Plaignant
M. Ernest Haim
Mis en cause
Allô Police
[Montréal]
Représentant du mis en cause
Mme Dominique
Poulin-Gouin (avocate, Société de Publication Merlin)
Résumé de la plainte
Allô Police
montre peu d’égards envers la famille d’une jeune femme victime de meurtre en
publiant, à la première page de son édition du 27 juillet 1994, sa photo de
finissante avec le titre «Mélanie… Trouvée nue!» en surimpression.
Faits
La plainte
concerne la photo et le titre que le journal Allô Police a publiés en première
page, le 17 juillet 1994, après que le cadavre d’une jeune femme disparue
depuis le 22 juin 1994 ait été retrouvé. Le journal a publié une photo de finissante
de la jeune femme avec la manchette «MELANIE… TROUVEE NUE!» en surimpression.
Griefs du plaignant
M. Ernest Haim
dénonce la façon dont le journal Allô Police a présenté cette information. Il
estime que «cette façon de présenter un événement qui a ému l’entière province
(constitue) une incitation à la pire perversité — la nécrophilie». Considérant
la mort tragique que cette jeune femme a connue, M. Haim ajoute qu’il n’est pas
difficile d’imaginer le heurt que cette présentation a pu constituer pour sa
famille.
Commentaires du mis en cause
Me Dominique
Poulin Gouin, avocate pour le compte de la Société de Publication Merlin
Limitée, dit être très surprise que l’on puisse porter un tel jugement sur
cette photo et ce titre.

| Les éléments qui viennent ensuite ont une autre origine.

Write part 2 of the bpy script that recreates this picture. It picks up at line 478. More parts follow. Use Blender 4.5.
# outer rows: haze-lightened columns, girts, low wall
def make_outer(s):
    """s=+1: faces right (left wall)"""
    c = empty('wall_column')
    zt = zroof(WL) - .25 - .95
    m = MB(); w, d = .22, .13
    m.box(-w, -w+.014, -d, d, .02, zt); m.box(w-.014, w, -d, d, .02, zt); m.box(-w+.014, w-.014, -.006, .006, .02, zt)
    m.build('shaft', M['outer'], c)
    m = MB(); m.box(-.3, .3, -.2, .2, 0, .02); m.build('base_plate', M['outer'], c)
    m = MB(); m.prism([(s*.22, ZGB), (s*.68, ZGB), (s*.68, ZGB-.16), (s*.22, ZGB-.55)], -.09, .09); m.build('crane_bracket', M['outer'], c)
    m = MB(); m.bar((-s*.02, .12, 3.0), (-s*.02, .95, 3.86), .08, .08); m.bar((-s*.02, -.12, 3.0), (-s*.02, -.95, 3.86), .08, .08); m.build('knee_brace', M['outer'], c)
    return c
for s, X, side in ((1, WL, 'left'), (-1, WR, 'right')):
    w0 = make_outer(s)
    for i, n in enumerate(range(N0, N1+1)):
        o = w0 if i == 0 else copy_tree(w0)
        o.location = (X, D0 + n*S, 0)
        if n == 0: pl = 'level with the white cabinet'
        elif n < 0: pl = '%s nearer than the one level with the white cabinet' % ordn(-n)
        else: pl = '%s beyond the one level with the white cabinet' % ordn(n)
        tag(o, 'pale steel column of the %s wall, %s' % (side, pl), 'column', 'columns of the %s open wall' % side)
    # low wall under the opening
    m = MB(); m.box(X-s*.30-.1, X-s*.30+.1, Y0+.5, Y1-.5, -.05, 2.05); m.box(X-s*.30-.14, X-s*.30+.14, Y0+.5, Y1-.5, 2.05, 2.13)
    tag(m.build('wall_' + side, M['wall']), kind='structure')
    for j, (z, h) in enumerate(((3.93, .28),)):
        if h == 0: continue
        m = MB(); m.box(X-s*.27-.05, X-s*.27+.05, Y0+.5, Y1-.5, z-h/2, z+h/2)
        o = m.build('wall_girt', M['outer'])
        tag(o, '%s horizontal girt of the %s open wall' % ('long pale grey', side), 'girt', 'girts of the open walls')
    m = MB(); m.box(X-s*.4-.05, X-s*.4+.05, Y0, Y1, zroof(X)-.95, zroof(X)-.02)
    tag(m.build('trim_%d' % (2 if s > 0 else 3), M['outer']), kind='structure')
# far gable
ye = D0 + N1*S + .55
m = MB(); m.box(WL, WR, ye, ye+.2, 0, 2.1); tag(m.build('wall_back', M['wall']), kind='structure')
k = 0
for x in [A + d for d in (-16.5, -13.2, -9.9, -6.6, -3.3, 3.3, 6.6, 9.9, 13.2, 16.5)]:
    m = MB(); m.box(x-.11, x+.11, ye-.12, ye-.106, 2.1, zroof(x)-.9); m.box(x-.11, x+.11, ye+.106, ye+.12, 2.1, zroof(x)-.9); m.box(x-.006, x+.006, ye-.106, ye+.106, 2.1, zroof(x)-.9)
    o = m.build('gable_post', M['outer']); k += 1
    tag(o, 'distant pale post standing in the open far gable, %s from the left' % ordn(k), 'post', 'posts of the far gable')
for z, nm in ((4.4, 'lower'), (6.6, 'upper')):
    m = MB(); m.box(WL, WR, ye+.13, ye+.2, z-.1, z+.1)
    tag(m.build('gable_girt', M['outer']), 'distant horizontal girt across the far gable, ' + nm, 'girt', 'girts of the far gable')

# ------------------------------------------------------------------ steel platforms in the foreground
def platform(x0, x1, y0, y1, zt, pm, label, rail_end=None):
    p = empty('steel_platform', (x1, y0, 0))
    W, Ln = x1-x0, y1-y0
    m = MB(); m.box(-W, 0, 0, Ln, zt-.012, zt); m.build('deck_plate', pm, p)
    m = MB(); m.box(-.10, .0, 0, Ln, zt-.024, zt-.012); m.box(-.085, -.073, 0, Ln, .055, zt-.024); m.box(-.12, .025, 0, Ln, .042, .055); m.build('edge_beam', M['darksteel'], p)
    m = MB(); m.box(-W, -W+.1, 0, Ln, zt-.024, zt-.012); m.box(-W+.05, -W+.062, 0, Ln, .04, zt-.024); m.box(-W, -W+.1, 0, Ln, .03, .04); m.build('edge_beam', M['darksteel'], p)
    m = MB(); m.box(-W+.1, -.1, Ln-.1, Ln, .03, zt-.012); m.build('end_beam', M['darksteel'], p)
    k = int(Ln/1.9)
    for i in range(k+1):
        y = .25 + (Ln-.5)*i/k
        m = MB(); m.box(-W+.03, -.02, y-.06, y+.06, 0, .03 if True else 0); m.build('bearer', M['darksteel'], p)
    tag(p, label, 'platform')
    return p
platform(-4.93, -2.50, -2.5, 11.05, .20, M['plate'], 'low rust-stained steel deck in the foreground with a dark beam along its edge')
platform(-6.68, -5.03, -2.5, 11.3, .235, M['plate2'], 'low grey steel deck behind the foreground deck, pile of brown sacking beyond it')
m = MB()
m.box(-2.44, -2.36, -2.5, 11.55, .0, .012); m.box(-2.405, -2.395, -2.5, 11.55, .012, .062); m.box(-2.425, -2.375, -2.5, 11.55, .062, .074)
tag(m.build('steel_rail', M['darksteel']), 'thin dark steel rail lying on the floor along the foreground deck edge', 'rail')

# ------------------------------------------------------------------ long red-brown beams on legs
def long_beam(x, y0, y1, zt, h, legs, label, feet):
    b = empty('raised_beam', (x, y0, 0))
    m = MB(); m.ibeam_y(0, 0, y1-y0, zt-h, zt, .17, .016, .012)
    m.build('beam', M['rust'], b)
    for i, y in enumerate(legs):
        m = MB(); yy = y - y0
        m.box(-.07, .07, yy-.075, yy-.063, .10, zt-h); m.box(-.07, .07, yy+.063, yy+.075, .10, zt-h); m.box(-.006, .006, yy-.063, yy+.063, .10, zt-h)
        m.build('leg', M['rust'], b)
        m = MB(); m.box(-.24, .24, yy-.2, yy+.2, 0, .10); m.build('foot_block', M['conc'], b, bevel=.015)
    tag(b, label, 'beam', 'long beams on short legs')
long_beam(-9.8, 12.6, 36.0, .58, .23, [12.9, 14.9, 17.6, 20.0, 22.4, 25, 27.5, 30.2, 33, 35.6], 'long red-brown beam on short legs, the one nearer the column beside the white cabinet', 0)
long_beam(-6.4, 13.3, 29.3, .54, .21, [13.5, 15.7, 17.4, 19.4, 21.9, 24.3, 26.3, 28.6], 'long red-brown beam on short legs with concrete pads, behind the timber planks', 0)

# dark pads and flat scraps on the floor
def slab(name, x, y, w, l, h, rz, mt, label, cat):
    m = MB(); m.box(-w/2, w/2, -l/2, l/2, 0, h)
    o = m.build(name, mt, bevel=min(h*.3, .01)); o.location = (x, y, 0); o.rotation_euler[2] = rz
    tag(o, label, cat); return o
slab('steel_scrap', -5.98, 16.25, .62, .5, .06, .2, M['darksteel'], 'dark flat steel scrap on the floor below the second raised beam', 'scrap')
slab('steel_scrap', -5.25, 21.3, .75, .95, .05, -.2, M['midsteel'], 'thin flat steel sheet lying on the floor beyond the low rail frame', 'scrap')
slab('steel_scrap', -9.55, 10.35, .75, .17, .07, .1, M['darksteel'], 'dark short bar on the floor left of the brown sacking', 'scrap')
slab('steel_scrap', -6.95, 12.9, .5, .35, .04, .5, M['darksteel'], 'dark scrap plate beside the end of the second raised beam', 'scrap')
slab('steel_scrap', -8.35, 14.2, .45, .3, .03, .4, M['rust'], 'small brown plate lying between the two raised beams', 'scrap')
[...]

Elle soumet que ceux-ci doivent être appréciés en
tenant compte du contexte de cette affaire: le moment où le corps de cette
jeune femme a été retrouvé a été précédé de deux longues semaines de
recherches, d’attente éprouvante pour ses proches et au cours desquelles toute
la province s’est émue pour le sort de celle-ci. D’ailleurs, ce que plusieurs
médias ont publié au cours de cette période atteste de ce climat particulier
d’attente et de recherches.
Mme Poulin Gouin
indique que l’idée selon laquelle le titre «MELANIE… TROUVEE NUE!» puisse
constituer une incitation à la nécrophilie n’a effleuré l’esprit de personne et
que cela n’était certes pas l’intention du journal. La photo où l’on voit
Mélanie revêtue de sa toge de finissante, le sourire aux lèvres, une image même
de l’adolescente épanouie et confiante dans l’avenir, ne confère certainement
pas cette idée.
Mme Poulin Gouin
signale que cette photo a été publiée à plusieurs reprises dans les journaux et
dans les avis de recherche. Quant à la manchette, elle remarque qu’il ne peut
être considéré qu’Allô Police détient le monopole des titres si l’on regarde ce
qui a été publié dans d’autres journaux.
En ce qui
concerne le heurt que, selon le plaignant, cette première page a pu constituer
pour les proches de cette jeune femme, Mme Poulin Gouin souligne qu’Allô Police
compte plusieurs parents dans son équipe et que tous ont vibré au même diapason
que la famille de Mélanie. Il est évident que cette famille est heurtée. Non
pas par le titre, mais par le drame qu’elle est en train de vivre.
Mme Poulin Gouin
convient que toute cette affaire est triste, mais que ce sont là les faits.
Allô Police a livré une «information conforme aux faits et aux événements,
c’est-à-dire la vérité, la vérité qui choque certes, mais la vérité tout de
même», tel étant le premier et le plus important devoir d’un journal.
Analyse
Les drames humains, comme celui dont il est question dans la présente plainte, sont des sujets particulièrement délicats à traiter à cause de leur caractère pénible pour les proches de la victime. Les médias doivent traiter ces événements avec déférence et respect des personnes et éviter de faire du sensationnalisme, que ce soit dans les informations qu’ils publient ou les photos et illustrations qui accompagnent ces informations.
Dans le cas présent, le Conseil de presse estime que le journal Allô Police n’a pas contrevenu à ces règles. Le Conseil est d’avis que la photo et le titre publiés en première page ne sont pas empreints de sensationnalisme et qu’ils respectent le sens de l’événement rapporté. Le Conseil ne retient donc pas la plainte déposée par M. Ernest Haim.